Key takeaways:
- Gartner projects 1 in 4 candidate profiles worldwide will be fake by 2028, and SIA found that 41% of staffing buyers are already experiencing candidate fraud challenges.
- Background checks are designed to assess whether a candidate is safe to hire, not whether the person being evaluated is actually who they claim to be.
- Shifting identity verification earlier in the funnel, before the hiring decision is shaped, is becoming a competitive differentiator.
AI is rapidly escalating candidate fraud
In 2025, nine in 10 HR workers reported a surge in low-effort, AI-generated applications flooding their pipelines. By 2028, Gartner predicts that one in four candidate profiles could be fake.
Four in 10 staffing buyers are already experiencing candidate fraud challenges. Remote hiring lowered the barrier to impersonation. Generative AI made fabricated credentials and plausible interview responses cheap to produce. Together, those two forces created a pipeline problem that’s leveling up.
Candidates aren’t adjusting a few bullet points anymore. AI tools now generate resumes tailored to specific job descriptions, complete with plausible metrics, industry-appropriate vocabulary, and formatting that passes ATS screening without triggering flags. They’re building fraud that doesn’t collapse at the first screening call.
Only 19% of hiring managers trust their own process to catch a fraud
A background check tells you whether a candidate is safe to hire. Unfortunately, it can’t tell you whether the person being evaluated is the same person who applied.
Background checks happen late in the process and depend entirely on candidate-provided data. So if the identity is fraudulent to begin with, a clean check only confirms the fraud holds up.
Only 19% of hiring managers are extremely confident their current process would catch a fraudulent applicant. Many have already caught fake identities in virtual interviews and misrepresented qualifications. On the other hand, accidentally placing these candidate proves costly, with 23% of businesses reporting a loss of over $50,000, and 10% lost more than $100,000.
It’s not often a sophisticated deepfake scheme either.

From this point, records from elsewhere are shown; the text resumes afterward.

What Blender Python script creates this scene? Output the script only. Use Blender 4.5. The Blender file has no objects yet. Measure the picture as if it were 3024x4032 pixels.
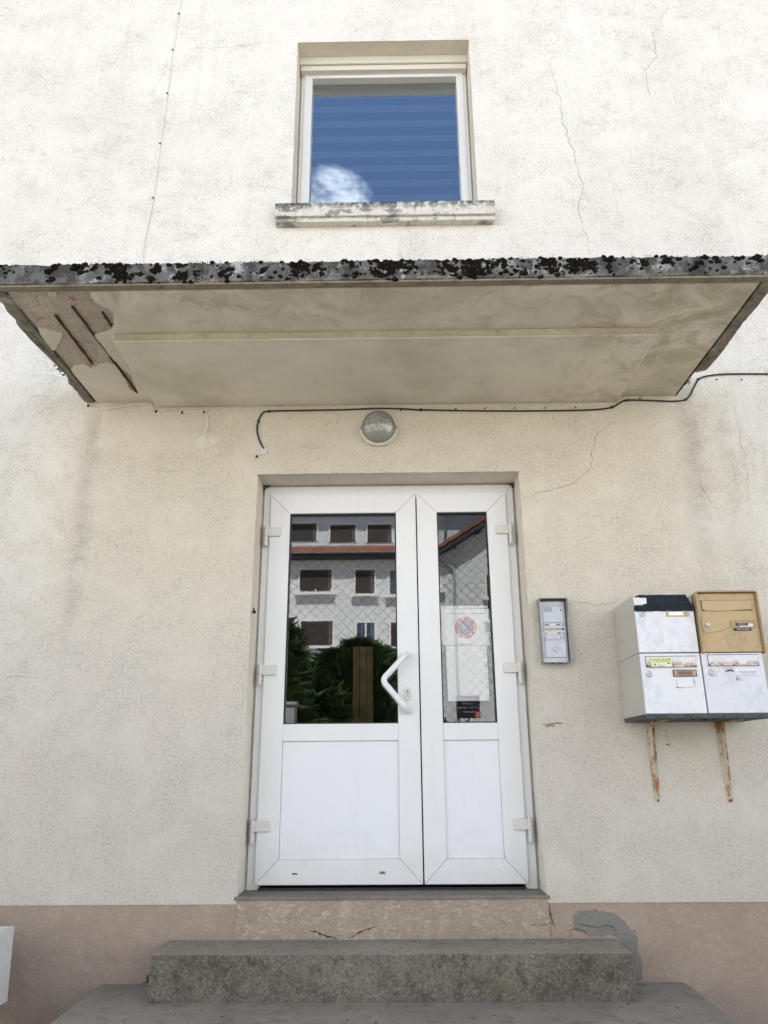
import bpy, bmesh, math, random
from mathutils import Vector, Matrix, noise as mnoise

# ------------------------------------------------------------------ camera, sky, sun, exposure
scene = bpy.context.scene
C = scene.collection
IMG_W, IMG_H = 3024.0, 4032.0
FOC, YAW, PITCH, ROLL = 2980.46, -0.011115, 0.323013, -0.0068327
CAM = Vector((0.0, -4.16, 1.37))
_f = Vector((math.sin(YAW) * math.cos(PITCH), math.cos(YAW) * math.cos(PITCH), math.sin(PITCH)))
_r = Vector((math.cos(YAW), -math.sin(YAW), 0.0))
_u = _r.cross(_f)
RIGHT = math.cos(ROLL) * _r + math.sin(ROLL) * _u
UP = -math.sin(ROLL) * _r + math.cos(ROLL) * _u
FWD = _f
cd = bpy.data.cameras.new('camera')
cam = bpy.data.objects.new('camera', cd)
C.objects.link(cam)
cd.sensor_fit = 'VERTICAL'
cd.sensor_height = 32.0
cd.lens = FOC / IMG_H * 32.0
cd.clip_start = 0.05
cd.clip_end = 2000.0
cam.matrix_world = Matrix(((RIGHT.x, UP.x, -FWD.x, CAM.x), (RIGHT.y, UP.y, -FWD.y, CAM.y),
                           (RIGHT.z, UP.z, -FWD.z, CAM.z), (0, 0, 0, 1)))
scene.camera = cam

SUN_EL = math.radians(60.0)          # high sun behind the house: this facade is in open shade
SUN_AZ_X = -0.10                     # a little to the left
sun_dir = Vector((SUN_AZ_X, 1.0, 0.0)).normalized() * math.cos(SUN_EL) + Vector((0, 0, math.sin(SUN_EL)))
world = bpy.data.worlds.new('World')
scene.world = world
world.use_nodes = True
wt = world.node_tree
wt.nodes.clear()
sky = wt.nodes.new('ShaderNodeTexSky')
sky.sky_type = 'NISHITA'
sky.sun_disc = False
sky.sun_elevation = SUN_EL
sky.sun_rotation = math.atan2(sun_dir.x, sun_dir.y)
sky.altitude = 600
sky.air_density = 1.0
sky.dust_density = 0.4
sky.ozone_density = 1.6
tc = wt.nodes.new('ShaderNodeTexCoord')
sepw = wt.nodes.new('ShaderNodeSeparateXYZ')
wt.links.new(tc.outputs['Generated'], sepw.inputs[0])
def wmath(op, a, b=None, clamp=False):
    n = wt.nodes.new('ShaderNodeMath'); n.operation = op; n.use_clamp = clamp
    for i, v in enumerate((a, b)):
        if v is None: continue
        if isinstance(v, (int, float)): n.inputs[i].default_value = v
        else: wt.links.new(v, n.inputs[i])
    return n.outputs[0]
zc = wmath('ADD', wmath('MAXIMUM', sepw.outputs['Z'], 0.02), 0.12)
comb = wt.nodes.new('ShaderNodeCombineXYZ')
wt.links.new(wmath('DIVIDE', sepw.outputs['X'], zc), comb.inputs[0])
wt.links.new(wmath('DIVIDE', sepw.outputs['Y'], zc), comb.inputs[1])
comb.inputs[2].default_value = 24.545
cn = wt.nodes.new('ShaderNodeTexNoise')
cn.inputs['Scale'].default_value = 1.35
cn.inputs['Detail'].default_value = 9
cn.inputs['Roughness'].default_value = 0.60
cn.inputs['Distortion'].default_value = 0.25
wt.links.new(comb.outputs[0], cn.inputs['Vector'])
# more cloud towards the horizon, as a broken cumulus field looks from the ground
cov = wt.nodes.new('ShaderNodeMapRange')
wt.links.new(sepw.outputs['Z'], cov.inputs[0])
cov.inputs[1].default_value = 0.10; cov.inputs[2].default_value = 0.85
cov.inputs[3].default_value = 0.10; cov.inputs[4].default_value = -0.06
cm = wt.nodes.new('ShaderNodeMapRange')
cm.interpolation_type = 'SMOOTHSTEP'
wt.links.new(wmath('ADD', cn.outputs[0], cov.outputs[0]), cm.inputs[0])
cm.inputs[1].default_value = 0.53; cm.inputs[2].default_value = 0.605
mixw = wt.nodes.new('ShaderNodeMix'); mixw.data_type = 'RGBA'
wt.links.new(cm.outputs[0], mixw.inputs[0])
wt.links.new(sky.outputs[0], mixw.inputs[6])
mixw.inputs[7].default_value = (15.0, 15.2, 15.8, 1)
bg = wt.nodes.new('ShaderNodeBackground')
bg.inputs[1].default_value = 0.065
wt.links.new(mixw.outputs[2], bg.inputs[0])
wo = wt.nodes.new('ShaderNodeOutputWorld')
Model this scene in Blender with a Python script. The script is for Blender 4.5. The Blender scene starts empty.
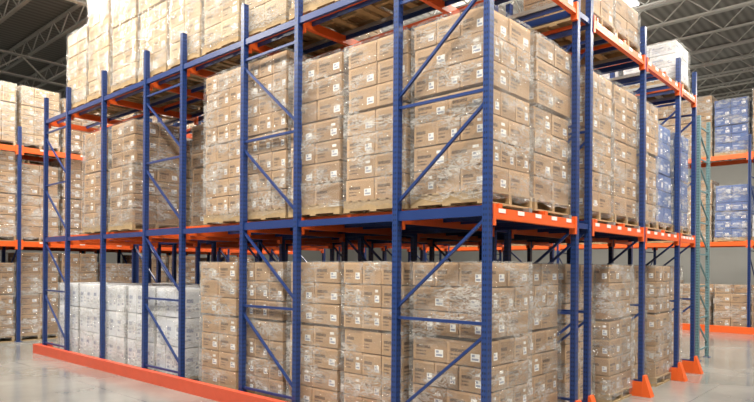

Huntress, a cybersecurity firm that added fraud detection to its own recruiting stack in late 2025, found 23.2% of applicants over a three-month window were flagged as fraud risks. The warning signs were mismatched phone numbers, unverifiable LinkedIn profiles, and identity trace failures. Basic verification gaps, not advanced attacks.
Job fraud losses jumped 457% in four years
When a fraudulent candidate slips through and fails skills validation, or simply doesn’t show up qualified for the role they were placed in, the firm absorbs more than a replacement cost. Client trust is the asset at stake. In healthcare, finance, and legal staffing, a fraudulent credential placed in a compliance-sensitive role can expose both the agency and the client to regulatory penalties and civil liability.
Reported losses from job-related fraud jumped from $90 million in 2020 to over $501 million in 2024. That’s a 457% increase in four years. The fraud ecosystem is scaling faster than most verification systems can manage.
Candidate fraud also creates cybersecurity risks that go beyond a bad hire. A fraudulent worker placed in a role with access to client systems or sensitive data is a liability.
Early verification is key
Most staffing firms run identity checks late in the process, typically during background screening, after the hiring decision has already been shaped.
Confirming identities earlier is a meaningful distinction in a market where clients are increasingly skeptical of the candidate data they receive. Gartner’s recommended approach involves setting clear expectations about acceptable AI use, verifying identity at the assessment stage, and extending fraud detection through background monitoring and anomaly alerts after placement.